John Richards believes he knows what could hold the key to Wolves’ Wembley destiny tomorrow – the Grand National!

The one-time Molineux idol and king goalscorer reckons it’s too much of a coincidence that the last time the same horse has won back-to-back Grand Nationals, Wolves played Manchester City in a Wembley final.

Tiger Roll, the 4-1 favourite, won a thrilling National today to become the first horse since Red Rum 45 years ago to win the Aintree race back-to-back.

Manchester City face the winners of Wolves and Watford in the FA Cup final after beating Brighton 1-0 at Wembley today. And for Richards, it brings back memories of 1974, when he scored the winner to beat City 2-1 for Wolves to lift the League Cup – after Red Rum had made it successive National wins.

Tiger winning is too much of a coincidence,” said Richards. “Wolves against Manchester City has a ring to it!

We always had teams that we did well against and Manchester City were always one of those teams.

The thing that might count against us tomorrow is we’re favourites and that’s a difficult situation for us because the pressure is on us but you have to give a lot of credit to Watford for how they’ve done.”

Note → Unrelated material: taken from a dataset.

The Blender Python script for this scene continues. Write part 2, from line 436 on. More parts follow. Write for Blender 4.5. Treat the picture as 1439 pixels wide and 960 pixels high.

Richards admits tomorrow’s semi-final is a tight one to decide.

It’s a close call. Wolves have had a fantastic season and been really exceptional, and they have surprised a lot of people, but Watford have gone quietly about their business and been impressive as well,” said JR, who is still Wolves’ record scorer in the FA Cup with 24 goals.

It’s a tight call – there’s not much between the teams and I think it might go to extra-time and then penalties. Then it’s a lottery.

If you look for one thing, Wolves have turned it on against the top teams more than Watford, so Wolves have that bit extra, if they perform.

We’ve got to fancy our chances and it’s going to be a fantastic occasion for the players and for the fans and everyone involved.”

Richards won two League Cups with Wolves but his biggest footballing regret was losing three FA Cup semi-finals – in 1973, 1979 and 1981.

Now 68, JR admits there’s not much advice he could pass on to Nuno Espirito Santo’s side, because it’s down to luck on the day.

Sometimes it works, sometimes it doesn’t and sometimes there’s not an explanation,” said Richards, who was managing director for Wolves’ fourth straight losing FA Cup semi-final, against Arsenal in 1998.

There’s no real advice. As a player, all you want to do is to be able to come off the pitch and know you have given everything you can and you can’t give any more.

Sometimes that’s not enough, like 1973 when it was just not our day.

The semi-final is all or nothing. A lot of it can be down to luck – something could happen to a key player, someone could get sent off and that could change the way the game goes.

We were lucky in that we had three opportunities but we didn’t take any of them.

I lost three semi-finals and when you look back, it’s with a lot of disappointment. Of the three the first one, against Leeds in 1973 was where we really could have got through.

For the Arsenal one we were outplayed on the day and against Tottenham, we should have won in extra-time at Hillsborough but were poor in the replay.”